(Source material):
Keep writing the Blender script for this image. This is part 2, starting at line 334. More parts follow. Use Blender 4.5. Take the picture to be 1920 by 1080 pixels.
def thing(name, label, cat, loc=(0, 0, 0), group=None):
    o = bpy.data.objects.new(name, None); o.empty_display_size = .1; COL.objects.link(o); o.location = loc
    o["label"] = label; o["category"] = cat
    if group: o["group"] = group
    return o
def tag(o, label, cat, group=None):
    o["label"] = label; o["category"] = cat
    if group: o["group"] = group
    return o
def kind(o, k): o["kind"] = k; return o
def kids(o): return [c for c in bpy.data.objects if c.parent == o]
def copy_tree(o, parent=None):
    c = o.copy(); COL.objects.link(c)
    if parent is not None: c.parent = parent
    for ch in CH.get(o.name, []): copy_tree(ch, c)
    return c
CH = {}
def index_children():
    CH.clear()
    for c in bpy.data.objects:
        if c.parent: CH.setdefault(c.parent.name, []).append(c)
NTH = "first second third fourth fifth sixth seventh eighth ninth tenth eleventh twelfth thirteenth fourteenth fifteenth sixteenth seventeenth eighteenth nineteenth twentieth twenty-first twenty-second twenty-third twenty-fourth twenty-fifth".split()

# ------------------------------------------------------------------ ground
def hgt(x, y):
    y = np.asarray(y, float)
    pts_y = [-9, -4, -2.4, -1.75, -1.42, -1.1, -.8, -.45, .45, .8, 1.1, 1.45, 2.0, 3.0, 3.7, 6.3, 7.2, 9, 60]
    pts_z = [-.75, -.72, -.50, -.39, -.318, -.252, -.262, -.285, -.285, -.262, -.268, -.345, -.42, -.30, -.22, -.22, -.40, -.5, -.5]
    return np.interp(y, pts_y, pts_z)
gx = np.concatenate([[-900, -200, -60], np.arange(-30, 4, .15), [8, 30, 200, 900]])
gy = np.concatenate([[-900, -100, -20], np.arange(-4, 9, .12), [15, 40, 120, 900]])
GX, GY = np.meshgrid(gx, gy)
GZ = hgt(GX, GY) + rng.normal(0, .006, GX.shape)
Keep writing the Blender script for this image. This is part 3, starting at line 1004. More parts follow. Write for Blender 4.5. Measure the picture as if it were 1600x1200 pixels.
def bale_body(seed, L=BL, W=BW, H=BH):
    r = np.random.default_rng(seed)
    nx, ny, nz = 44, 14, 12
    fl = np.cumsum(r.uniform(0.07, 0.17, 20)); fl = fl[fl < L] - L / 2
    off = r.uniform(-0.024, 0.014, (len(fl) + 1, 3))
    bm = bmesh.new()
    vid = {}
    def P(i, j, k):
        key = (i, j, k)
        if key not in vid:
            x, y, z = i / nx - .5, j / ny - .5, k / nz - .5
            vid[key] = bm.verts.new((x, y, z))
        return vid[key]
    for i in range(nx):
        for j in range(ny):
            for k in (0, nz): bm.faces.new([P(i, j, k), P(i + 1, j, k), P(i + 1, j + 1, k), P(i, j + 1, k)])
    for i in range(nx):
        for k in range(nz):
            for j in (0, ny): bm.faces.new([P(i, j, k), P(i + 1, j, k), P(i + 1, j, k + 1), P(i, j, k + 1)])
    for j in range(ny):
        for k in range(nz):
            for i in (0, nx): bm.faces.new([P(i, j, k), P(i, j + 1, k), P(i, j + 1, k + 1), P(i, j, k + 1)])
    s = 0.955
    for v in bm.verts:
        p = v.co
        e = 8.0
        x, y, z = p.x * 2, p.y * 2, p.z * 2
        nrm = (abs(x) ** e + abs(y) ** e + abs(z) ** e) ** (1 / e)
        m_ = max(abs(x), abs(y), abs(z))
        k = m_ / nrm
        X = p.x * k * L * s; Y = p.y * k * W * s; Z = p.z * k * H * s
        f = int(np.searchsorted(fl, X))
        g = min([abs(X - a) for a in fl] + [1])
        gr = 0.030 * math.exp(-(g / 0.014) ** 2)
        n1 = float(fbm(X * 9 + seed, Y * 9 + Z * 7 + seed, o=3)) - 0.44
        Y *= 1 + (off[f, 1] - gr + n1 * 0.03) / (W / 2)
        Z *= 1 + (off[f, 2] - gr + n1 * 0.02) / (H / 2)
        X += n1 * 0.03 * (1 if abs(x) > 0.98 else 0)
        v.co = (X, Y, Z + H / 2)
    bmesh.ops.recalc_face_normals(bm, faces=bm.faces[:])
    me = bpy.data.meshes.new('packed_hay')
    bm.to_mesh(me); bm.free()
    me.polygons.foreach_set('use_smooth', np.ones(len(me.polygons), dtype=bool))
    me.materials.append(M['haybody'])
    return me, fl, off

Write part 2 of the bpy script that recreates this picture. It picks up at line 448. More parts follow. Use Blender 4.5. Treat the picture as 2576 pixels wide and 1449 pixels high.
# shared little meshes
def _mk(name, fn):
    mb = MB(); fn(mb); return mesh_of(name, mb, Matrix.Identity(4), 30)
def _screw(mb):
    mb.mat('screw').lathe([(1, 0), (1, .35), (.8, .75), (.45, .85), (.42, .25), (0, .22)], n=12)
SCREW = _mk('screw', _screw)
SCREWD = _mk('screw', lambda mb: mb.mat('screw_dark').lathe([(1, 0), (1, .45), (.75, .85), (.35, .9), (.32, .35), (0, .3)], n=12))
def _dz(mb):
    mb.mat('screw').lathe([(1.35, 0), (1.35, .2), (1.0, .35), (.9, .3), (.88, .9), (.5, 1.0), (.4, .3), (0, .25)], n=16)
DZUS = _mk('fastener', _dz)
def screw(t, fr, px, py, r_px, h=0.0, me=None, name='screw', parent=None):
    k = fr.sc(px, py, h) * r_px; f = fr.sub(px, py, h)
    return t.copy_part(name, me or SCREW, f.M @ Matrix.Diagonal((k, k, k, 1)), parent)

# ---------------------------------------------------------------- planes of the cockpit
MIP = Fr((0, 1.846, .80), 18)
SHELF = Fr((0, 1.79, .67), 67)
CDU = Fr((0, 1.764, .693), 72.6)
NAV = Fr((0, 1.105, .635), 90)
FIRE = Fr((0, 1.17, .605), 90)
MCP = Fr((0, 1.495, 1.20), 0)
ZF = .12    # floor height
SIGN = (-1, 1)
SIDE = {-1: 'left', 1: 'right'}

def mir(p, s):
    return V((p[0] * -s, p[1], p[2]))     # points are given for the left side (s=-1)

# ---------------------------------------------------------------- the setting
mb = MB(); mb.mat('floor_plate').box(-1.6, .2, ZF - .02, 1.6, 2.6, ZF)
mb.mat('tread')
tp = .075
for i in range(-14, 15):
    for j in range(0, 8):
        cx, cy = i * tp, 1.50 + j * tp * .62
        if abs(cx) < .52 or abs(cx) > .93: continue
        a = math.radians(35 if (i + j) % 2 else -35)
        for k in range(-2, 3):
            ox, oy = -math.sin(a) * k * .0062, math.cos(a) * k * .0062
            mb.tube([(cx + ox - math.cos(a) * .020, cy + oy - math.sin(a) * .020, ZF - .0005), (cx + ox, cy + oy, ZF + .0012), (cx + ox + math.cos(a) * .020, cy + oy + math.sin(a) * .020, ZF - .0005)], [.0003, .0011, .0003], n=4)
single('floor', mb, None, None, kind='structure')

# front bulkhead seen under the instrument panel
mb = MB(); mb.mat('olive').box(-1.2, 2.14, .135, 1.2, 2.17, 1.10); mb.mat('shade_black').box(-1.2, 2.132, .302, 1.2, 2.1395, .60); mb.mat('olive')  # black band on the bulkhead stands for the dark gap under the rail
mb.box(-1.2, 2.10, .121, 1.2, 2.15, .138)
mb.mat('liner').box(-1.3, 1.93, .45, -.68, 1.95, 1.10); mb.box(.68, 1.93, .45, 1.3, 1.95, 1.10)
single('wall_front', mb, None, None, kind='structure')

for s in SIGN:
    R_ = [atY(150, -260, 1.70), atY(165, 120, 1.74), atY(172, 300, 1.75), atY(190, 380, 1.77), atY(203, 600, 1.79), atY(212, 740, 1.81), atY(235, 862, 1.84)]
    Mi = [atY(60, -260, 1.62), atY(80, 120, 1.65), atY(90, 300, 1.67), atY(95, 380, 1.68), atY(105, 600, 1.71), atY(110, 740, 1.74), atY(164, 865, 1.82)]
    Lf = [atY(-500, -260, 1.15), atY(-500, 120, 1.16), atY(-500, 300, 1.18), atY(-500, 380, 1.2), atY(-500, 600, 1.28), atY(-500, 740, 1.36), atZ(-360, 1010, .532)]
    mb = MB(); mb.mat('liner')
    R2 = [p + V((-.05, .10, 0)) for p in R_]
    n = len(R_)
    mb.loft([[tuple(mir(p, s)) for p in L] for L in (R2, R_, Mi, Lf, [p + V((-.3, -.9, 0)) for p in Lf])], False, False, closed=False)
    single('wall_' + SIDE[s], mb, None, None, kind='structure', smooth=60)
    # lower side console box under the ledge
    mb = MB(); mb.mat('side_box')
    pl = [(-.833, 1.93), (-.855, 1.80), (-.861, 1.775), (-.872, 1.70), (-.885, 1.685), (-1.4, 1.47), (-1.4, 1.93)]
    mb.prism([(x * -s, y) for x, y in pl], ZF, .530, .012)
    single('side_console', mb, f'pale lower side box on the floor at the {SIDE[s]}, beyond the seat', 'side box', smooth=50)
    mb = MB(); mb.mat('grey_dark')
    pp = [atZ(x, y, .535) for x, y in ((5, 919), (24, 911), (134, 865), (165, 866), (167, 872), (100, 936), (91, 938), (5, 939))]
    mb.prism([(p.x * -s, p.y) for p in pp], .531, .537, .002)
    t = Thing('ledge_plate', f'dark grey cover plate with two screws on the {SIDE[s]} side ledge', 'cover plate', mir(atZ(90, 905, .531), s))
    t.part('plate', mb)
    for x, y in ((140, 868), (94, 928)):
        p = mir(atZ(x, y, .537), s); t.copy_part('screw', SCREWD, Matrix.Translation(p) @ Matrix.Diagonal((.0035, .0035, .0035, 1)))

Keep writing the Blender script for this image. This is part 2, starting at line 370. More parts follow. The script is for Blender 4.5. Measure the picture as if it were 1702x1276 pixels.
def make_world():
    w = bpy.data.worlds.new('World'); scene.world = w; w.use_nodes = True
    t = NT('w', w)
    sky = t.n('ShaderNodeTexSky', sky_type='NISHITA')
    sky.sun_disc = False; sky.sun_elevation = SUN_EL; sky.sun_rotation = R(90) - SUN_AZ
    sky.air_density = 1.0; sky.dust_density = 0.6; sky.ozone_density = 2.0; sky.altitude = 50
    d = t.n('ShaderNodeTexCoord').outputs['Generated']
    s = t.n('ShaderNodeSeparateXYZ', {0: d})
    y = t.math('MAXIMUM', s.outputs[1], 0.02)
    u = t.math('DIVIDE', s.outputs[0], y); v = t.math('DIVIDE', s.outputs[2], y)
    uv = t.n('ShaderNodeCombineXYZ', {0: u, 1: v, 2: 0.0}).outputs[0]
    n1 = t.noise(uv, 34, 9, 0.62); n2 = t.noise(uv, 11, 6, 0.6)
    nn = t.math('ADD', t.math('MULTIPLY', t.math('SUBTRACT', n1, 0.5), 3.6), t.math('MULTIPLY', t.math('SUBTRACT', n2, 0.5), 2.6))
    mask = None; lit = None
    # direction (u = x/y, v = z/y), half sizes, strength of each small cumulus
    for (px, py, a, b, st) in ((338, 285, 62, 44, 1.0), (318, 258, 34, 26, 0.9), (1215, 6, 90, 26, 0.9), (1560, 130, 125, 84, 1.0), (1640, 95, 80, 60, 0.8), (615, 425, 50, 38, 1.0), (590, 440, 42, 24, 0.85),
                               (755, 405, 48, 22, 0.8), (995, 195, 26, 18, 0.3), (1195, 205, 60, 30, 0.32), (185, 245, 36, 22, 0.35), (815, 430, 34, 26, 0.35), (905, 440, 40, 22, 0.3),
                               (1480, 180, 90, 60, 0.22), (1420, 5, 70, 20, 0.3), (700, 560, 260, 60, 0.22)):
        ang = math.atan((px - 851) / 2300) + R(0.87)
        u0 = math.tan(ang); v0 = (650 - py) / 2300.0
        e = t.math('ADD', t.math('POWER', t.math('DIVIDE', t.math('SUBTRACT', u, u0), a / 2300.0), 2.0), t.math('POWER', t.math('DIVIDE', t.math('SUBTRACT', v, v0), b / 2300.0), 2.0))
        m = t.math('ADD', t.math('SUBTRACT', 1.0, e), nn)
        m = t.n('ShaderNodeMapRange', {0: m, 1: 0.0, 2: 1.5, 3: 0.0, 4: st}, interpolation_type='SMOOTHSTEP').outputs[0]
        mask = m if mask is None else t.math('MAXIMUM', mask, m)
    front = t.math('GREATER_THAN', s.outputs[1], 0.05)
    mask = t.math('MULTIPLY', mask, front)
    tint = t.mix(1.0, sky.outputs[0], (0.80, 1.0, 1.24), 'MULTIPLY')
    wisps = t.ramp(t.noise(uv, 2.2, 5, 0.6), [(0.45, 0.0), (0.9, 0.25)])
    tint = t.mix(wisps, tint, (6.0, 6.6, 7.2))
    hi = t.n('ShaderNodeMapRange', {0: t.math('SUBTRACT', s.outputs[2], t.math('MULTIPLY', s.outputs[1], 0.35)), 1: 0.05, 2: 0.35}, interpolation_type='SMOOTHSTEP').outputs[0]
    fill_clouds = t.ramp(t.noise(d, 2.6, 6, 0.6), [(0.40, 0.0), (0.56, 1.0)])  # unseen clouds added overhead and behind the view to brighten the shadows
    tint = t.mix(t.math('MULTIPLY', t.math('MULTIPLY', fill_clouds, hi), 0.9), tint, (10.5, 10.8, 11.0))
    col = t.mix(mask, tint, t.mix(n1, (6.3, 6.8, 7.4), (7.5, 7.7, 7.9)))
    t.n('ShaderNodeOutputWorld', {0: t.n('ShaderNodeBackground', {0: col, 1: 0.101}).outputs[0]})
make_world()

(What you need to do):
Quote only the lines running from the line that holds "2.1395, .60); mb.mat('olive')" to the line that holds "single('wall_front', mb, None, None, kind='structure')", both ends included.

(Solution for this problem):
mb = MB(); mb.mat('olive').box(-1.2, 2.14, .135, 1.2, 2.17, 1.10); mb.mat('shade_black').box(-1.2, 2.132, .302, 1.2, 2.1395, .60); mb.mat('olive')  # black band on the bulkhead stands for the dark gap under the rail
mb.box(-1.2, 2.10, .121, 1.2, 2.15, .138)
mb.mat('liner').box(-1.3, 1.93, .45, -.68, 1.95, 1.10); mb.box(.68, 1.93, .45, 1.3, 1.95, 1.10)
single('wall_front', mb, None, None, kind='structure')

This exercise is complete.